====== Task input
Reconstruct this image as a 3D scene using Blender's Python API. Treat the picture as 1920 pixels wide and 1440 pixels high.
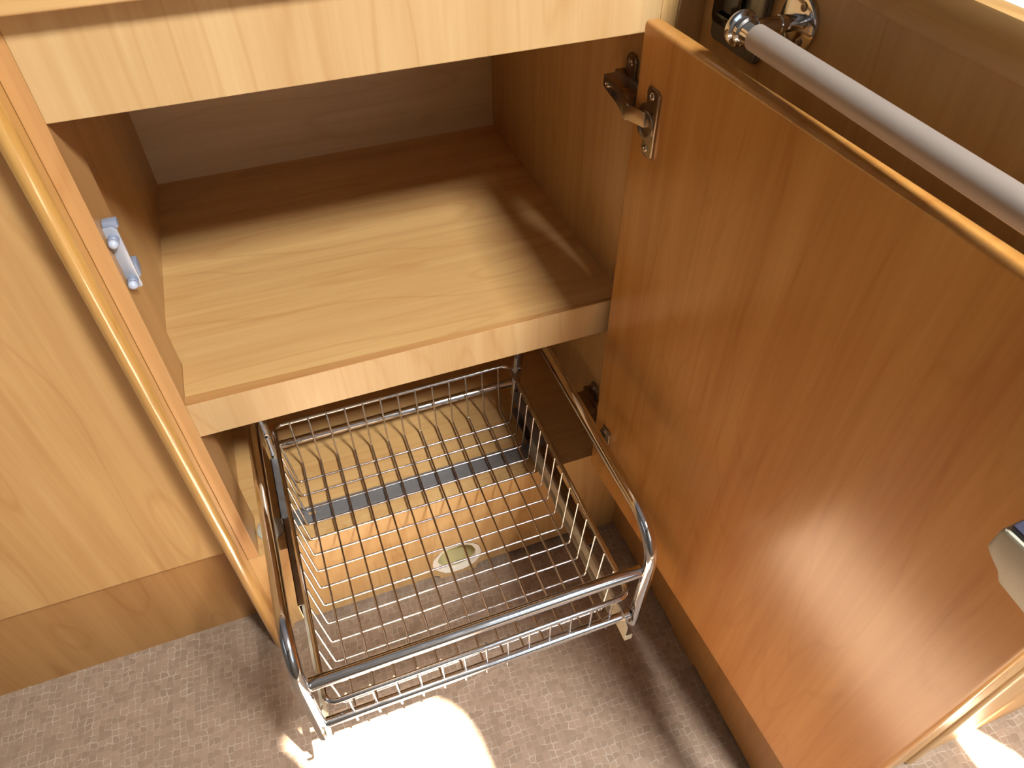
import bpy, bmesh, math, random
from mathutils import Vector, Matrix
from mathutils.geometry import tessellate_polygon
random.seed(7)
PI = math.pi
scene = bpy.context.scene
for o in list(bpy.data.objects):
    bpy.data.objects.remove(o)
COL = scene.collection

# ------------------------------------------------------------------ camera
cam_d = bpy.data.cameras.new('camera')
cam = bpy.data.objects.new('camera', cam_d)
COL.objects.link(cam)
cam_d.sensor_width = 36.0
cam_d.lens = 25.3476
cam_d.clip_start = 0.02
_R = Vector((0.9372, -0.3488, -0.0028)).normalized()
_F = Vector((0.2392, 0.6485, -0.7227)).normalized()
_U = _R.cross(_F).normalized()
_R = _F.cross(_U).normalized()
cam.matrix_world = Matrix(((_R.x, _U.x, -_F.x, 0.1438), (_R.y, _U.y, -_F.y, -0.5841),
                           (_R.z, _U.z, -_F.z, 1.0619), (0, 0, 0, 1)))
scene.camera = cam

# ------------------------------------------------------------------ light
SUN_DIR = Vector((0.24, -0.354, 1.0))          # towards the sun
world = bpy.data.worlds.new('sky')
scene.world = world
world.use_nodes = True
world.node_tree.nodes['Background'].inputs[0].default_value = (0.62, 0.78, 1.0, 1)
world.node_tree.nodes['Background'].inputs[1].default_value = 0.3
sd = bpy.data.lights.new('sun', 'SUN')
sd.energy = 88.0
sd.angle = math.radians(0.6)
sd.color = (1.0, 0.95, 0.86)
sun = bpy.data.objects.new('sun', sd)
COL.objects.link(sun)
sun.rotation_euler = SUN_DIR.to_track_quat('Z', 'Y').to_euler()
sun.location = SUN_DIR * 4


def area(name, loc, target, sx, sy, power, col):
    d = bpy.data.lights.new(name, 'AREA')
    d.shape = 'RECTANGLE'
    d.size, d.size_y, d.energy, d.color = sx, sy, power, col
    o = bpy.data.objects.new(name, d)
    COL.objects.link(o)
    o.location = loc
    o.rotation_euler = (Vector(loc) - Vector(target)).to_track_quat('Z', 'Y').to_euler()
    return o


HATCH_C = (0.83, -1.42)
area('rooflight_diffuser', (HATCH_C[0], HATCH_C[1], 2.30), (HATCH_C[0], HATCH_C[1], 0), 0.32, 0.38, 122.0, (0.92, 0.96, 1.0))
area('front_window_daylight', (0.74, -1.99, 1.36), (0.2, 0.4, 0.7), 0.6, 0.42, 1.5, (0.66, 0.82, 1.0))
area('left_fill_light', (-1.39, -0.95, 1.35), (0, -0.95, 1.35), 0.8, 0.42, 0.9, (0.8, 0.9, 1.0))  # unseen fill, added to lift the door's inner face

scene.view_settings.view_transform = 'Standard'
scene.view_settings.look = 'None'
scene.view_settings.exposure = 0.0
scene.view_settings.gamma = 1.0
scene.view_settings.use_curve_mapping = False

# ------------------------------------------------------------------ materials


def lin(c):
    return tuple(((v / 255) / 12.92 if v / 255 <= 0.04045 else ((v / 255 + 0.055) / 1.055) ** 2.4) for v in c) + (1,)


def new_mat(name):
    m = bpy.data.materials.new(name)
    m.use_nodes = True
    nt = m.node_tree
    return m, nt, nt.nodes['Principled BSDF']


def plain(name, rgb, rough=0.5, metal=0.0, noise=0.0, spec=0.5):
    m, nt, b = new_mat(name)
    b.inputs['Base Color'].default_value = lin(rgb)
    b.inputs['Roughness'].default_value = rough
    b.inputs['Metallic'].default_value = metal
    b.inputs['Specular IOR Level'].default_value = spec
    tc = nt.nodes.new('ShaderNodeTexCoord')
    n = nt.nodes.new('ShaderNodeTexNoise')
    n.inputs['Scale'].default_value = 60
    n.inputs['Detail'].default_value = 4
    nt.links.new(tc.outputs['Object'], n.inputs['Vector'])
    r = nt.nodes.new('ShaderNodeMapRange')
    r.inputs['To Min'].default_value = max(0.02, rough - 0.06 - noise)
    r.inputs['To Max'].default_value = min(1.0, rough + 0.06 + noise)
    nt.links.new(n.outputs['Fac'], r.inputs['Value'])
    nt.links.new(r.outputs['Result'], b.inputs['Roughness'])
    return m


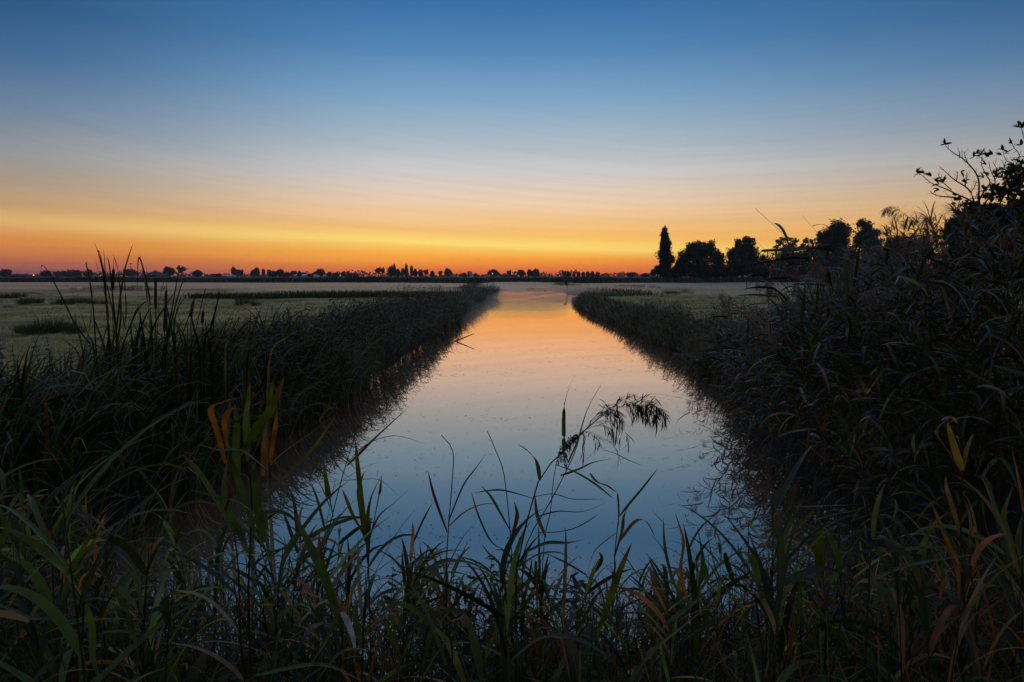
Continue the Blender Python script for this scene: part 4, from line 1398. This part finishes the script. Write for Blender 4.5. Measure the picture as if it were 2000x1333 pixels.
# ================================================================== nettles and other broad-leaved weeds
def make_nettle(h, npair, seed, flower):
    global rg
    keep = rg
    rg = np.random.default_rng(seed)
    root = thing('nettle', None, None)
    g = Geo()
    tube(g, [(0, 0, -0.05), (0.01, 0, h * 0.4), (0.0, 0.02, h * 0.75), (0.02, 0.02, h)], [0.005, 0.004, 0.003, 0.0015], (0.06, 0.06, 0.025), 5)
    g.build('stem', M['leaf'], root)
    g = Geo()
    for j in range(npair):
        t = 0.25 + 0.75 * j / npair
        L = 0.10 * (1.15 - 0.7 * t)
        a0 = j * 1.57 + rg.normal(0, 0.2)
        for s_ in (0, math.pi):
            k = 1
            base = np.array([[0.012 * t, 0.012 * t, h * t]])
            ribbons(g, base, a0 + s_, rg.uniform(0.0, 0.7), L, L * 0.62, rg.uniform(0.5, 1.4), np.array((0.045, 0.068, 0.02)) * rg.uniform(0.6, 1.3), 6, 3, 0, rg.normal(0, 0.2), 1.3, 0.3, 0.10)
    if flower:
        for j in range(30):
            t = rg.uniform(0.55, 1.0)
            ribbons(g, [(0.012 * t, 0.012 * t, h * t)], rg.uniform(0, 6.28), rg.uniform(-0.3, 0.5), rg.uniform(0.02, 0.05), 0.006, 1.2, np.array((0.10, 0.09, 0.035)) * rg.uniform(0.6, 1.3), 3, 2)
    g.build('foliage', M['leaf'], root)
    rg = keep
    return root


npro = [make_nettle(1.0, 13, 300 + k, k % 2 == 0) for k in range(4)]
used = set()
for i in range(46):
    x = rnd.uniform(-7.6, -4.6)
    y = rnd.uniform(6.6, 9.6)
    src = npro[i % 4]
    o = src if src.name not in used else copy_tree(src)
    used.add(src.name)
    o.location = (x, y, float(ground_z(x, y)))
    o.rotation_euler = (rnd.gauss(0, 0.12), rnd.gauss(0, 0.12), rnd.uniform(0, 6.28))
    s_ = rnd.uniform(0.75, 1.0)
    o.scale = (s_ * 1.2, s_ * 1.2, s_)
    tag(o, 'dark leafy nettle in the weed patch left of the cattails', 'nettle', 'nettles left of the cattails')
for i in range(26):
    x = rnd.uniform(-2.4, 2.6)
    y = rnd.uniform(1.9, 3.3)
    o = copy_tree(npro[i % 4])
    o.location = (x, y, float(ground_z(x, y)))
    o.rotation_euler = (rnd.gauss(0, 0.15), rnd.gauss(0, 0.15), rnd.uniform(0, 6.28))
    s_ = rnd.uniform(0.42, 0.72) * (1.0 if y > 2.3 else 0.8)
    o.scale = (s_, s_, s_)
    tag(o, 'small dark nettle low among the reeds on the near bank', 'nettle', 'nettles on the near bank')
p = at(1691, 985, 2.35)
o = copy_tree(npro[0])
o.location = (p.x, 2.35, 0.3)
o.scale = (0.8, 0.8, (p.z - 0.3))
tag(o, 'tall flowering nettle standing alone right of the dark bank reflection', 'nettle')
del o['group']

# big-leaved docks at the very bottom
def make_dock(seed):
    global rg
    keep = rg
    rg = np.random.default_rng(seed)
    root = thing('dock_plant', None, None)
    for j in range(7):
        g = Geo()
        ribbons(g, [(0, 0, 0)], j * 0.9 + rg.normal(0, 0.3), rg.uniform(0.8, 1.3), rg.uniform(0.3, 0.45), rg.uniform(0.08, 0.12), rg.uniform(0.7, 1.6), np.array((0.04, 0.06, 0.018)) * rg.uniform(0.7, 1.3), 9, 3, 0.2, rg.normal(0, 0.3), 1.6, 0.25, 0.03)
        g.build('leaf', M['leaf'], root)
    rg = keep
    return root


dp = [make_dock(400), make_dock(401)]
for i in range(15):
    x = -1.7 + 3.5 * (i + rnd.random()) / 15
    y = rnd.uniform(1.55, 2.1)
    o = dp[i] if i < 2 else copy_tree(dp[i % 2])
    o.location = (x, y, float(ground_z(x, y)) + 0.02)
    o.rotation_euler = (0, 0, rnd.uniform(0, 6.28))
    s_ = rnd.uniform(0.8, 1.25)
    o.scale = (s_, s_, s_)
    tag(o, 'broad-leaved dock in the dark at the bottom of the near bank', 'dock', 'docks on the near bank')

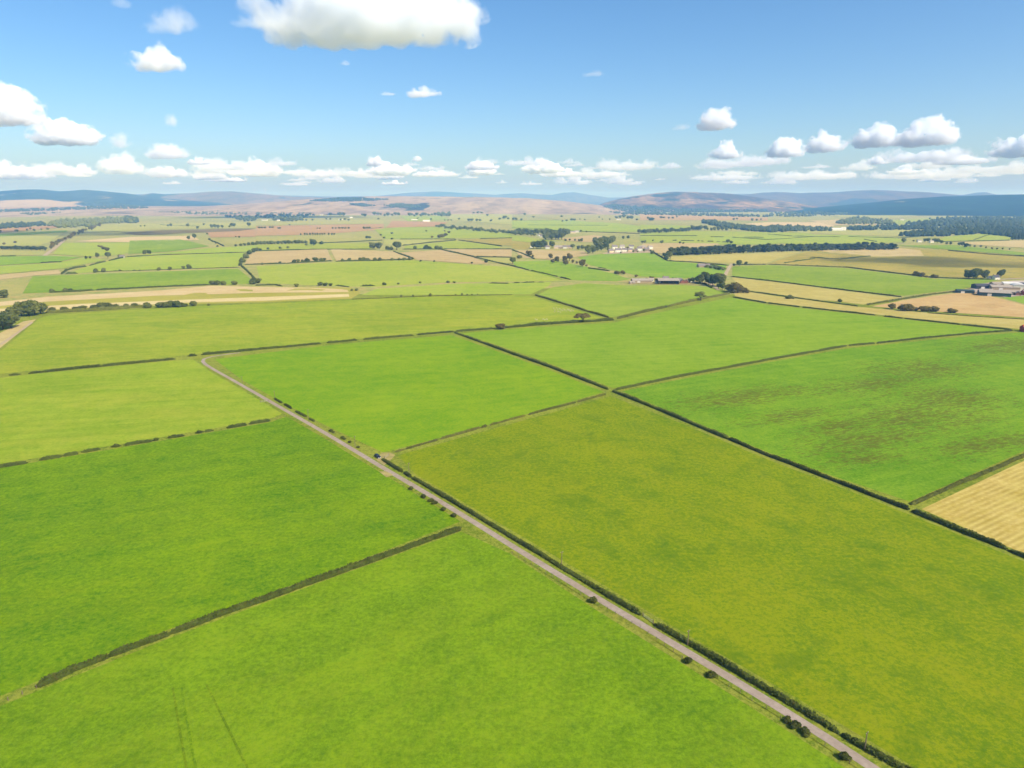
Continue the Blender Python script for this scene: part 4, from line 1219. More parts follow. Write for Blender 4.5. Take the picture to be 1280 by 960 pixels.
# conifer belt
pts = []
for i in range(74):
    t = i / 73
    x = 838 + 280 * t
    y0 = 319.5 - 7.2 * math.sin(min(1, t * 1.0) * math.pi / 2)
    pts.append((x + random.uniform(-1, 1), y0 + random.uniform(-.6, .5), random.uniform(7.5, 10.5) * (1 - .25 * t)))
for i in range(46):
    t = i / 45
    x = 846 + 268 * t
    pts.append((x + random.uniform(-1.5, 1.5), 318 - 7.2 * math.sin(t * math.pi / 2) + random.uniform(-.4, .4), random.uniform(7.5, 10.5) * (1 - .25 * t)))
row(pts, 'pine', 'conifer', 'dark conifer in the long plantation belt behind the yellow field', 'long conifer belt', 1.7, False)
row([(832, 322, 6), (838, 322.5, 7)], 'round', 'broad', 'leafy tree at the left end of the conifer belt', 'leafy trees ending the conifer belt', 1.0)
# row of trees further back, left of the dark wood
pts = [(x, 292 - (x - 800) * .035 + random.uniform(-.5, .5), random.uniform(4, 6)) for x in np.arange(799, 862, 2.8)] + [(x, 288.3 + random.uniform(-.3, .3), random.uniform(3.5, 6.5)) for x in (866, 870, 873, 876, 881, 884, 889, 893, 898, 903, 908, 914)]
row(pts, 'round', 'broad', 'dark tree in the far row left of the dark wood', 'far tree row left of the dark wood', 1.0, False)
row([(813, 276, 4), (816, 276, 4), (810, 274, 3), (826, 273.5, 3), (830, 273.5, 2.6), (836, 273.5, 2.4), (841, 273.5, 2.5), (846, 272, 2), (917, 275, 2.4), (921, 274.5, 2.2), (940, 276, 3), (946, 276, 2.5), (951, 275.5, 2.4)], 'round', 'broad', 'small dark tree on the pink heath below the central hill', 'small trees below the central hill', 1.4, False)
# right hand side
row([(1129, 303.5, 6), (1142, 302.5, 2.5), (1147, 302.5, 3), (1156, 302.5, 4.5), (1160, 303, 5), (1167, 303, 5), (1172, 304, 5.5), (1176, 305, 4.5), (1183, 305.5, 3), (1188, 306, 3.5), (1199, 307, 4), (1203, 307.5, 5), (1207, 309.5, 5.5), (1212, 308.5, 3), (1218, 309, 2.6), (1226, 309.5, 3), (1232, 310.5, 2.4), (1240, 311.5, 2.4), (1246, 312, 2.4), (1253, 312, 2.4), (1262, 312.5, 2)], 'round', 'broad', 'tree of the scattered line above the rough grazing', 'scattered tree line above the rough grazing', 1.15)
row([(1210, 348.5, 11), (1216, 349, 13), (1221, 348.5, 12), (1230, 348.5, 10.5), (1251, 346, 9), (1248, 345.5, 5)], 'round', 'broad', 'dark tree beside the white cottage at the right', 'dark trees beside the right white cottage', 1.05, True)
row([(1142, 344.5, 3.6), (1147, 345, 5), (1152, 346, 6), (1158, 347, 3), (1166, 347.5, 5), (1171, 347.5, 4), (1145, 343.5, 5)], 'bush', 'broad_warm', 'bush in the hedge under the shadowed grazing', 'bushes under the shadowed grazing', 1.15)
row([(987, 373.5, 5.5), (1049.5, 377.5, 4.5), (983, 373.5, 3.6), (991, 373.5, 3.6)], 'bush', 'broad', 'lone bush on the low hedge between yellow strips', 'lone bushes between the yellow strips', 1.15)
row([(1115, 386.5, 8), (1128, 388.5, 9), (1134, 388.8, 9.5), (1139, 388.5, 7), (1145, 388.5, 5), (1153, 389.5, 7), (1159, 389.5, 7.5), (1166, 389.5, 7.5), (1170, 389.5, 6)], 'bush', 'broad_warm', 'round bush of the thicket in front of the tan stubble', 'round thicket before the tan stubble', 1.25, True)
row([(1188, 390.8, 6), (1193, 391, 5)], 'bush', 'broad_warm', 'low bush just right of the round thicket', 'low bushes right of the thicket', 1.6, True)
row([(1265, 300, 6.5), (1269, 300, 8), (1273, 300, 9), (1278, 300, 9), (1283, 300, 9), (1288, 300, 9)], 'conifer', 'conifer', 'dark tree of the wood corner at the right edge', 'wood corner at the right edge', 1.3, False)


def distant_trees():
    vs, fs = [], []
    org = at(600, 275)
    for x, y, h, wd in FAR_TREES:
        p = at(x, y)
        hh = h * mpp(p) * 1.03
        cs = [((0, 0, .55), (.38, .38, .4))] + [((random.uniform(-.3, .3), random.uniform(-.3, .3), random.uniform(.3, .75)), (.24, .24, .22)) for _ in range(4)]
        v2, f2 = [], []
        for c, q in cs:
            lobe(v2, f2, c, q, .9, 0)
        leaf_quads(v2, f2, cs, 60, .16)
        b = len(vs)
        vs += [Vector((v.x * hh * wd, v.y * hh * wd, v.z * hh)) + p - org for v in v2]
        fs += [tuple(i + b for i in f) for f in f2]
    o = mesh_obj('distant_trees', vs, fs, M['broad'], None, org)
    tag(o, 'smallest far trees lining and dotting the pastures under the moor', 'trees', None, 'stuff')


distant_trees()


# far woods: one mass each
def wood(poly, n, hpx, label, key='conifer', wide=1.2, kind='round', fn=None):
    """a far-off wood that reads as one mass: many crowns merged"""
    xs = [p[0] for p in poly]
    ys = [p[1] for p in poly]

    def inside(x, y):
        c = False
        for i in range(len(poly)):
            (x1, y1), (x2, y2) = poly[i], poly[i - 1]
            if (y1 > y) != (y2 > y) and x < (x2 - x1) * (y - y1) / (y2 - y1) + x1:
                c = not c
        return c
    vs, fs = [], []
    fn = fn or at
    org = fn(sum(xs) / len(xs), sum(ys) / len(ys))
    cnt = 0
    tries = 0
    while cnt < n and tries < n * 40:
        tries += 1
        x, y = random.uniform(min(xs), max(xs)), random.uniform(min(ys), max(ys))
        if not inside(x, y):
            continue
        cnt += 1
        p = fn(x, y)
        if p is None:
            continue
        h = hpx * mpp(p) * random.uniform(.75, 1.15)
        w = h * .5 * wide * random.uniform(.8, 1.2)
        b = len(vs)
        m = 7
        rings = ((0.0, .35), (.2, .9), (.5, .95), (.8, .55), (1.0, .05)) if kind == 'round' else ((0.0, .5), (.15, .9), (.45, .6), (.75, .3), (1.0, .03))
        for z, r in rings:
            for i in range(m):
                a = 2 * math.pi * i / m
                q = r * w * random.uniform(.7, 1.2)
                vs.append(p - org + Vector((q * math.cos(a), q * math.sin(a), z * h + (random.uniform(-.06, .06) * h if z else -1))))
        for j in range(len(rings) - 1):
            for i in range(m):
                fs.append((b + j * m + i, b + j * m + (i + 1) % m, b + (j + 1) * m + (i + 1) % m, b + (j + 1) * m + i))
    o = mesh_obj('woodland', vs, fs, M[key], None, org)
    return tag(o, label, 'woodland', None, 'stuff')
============
Write out again, exactly, the lines from the start of the listing up to the line containing "scene.camera = cam", with both ends and without pictures.

Reconstruct this image as a 3D scene using Blender's Python API. Treat the picture as 1920 pixels wide and 1440 pixels high.
import bpy, bmesh, math, random
from mathutils import Vector, Matrix
from mathutils.geometry import tessellate_polygon
random.seed(7)
PI = math.pi
scene = bpy.context.scene
for o in list(bpy.data.objects):
    bpy.data.objects.remove(o)
COL = scene.collection

# ------------------------------------------------------------------ camera
cam_d = bpy.data.cameras.new('camera')
cam = bpy.data.objects.new('camera', cam_d)
COL.objects.link(cam)
cam_d.sensor_width = 36.0
cam_d.lens = 25.3476
cam_d.clip_start = 0.02
_R = Vector((0.9372, -0.3488, -0.0028)).normalized()
_F = Vector((0.2392, 0.6485, -0.7227)).normalized()
_U = _R.cross(_F).normalized()
_R = _F.cross(_U).normalized()
cam.matrix_world = Matrix(((_R.x, _U.x, -_F.x, 0.1438), (_R.y, _U.y, -_F.y, -0.5841),
                           (_R.z, _U.z, -_F.z, 1.0619), (0, 0, 0, 1)))
scene.camera = cam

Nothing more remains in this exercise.